In August two filmmakers commissioned by Arte TV, French-German public TV, filmed three days each in Leverett, MA and in Whitesburg, KY to document the work of Hands Across the Hills (HATH) to bridge divides in America. The 52-minute documentary will also feature Columbus, Ohio, filmed in spring 2018, and will include interviews with prominent Americans, both Republican and Democratic. The tentative title of the film is: The Split Soul of America -- Is America Hopelessly Divided?

The documentary will broadcast in Europe just before the U.S. mid-term elections, to an audience estimated at over ten million. HATH is working with the filmmakers to obtain an English version to show in the U.S.

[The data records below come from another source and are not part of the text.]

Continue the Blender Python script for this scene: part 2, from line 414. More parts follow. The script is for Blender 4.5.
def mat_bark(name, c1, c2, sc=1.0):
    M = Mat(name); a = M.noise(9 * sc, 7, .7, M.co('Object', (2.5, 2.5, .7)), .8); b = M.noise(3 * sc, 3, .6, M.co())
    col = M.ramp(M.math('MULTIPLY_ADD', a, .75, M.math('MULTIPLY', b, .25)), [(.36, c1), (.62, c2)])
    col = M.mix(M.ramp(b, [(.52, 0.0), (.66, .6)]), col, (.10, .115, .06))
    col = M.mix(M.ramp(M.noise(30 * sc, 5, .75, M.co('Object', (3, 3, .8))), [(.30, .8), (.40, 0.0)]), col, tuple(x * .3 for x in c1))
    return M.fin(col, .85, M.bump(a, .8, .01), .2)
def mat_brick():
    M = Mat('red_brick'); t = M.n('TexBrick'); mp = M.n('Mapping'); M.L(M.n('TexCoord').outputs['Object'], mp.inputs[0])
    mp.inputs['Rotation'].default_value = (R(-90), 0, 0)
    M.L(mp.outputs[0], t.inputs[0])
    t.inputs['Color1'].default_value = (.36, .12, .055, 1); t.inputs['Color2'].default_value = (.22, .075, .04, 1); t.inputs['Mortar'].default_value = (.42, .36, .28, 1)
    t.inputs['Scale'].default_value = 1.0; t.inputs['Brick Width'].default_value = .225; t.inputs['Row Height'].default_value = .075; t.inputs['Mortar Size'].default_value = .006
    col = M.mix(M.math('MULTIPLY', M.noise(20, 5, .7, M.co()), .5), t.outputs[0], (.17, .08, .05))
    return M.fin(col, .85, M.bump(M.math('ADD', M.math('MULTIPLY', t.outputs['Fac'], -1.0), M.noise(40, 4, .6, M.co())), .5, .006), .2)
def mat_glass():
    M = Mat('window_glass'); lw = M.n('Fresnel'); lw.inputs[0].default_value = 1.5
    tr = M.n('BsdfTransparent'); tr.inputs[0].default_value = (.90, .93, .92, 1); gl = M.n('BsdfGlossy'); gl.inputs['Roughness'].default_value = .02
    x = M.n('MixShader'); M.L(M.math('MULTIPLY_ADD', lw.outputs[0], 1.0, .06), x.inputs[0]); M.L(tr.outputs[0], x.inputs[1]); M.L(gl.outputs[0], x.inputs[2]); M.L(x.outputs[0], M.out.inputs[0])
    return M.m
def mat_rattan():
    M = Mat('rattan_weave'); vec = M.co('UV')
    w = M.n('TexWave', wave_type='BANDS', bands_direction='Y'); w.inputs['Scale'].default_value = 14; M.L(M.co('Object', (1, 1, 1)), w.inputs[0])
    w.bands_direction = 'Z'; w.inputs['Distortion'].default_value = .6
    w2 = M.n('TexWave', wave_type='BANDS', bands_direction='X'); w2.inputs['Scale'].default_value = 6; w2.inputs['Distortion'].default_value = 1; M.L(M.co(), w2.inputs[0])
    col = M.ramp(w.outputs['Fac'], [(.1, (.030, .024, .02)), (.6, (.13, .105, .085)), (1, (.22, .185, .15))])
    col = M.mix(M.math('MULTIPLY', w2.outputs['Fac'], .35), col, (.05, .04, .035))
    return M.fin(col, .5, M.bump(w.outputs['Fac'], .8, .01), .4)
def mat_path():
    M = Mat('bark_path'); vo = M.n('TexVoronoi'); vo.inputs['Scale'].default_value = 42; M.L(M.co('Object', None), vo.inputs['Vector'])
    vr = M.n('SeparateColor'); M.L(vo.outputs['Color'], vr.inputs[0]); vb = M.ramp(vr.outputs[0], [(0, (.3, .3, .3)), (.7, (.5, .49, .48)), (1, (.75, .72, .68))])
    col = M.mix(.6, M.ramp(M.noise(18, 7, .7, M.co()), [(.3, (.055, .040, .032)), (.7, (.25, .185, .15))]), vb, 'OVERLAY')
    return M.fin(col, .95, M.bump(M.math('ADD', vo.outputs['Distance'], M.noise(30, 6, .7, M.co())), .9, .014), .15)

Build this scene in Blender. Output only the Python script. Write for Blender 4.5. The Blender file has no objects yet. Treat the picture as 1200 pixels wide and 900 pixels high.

"Europeans are extremely interested in what is happening in America," say filmmaker Jorg Daniel Hissen, who goes by the name Daniel, lives in Hamburg, Germany and has an impressive list of international documentaries to his credit (see http://www.riversidefilm.de/). When in Leverett in mid-August the filmmakers filmed a dialogue circle of HATH members, as well as taking in sights, meeting town officials and interviewing several HATH members.

The two Germans drove to Whitesburg where they spent another three days. Paula Green and Sharon Dunn of Leverett also traveled to Whitesburg to connect with HATH's Kentucky partners. They joined the filmmakers as they documented an active coal processing plant at the Deane mine, did interviews and filmed another dialogue circle at Hemphill Community Center in the coal camp town Neon. Ben Fink, organizer for Appalshop, chose Hemphill deliberately because that was where Jay Frost's original invitation to partner with Leverett was read by Appalshop's Culture Hub gathering in late summer 2017.

Photos, Top: Herby Smith, himself a Kentucky filmmaker, talks about the closed Sapphire coal processing plant with Daniel Hissen and Paula Green; Bottom: Paula Green and the filmmakers from Germany at overlook of eastern Kentucky mountains.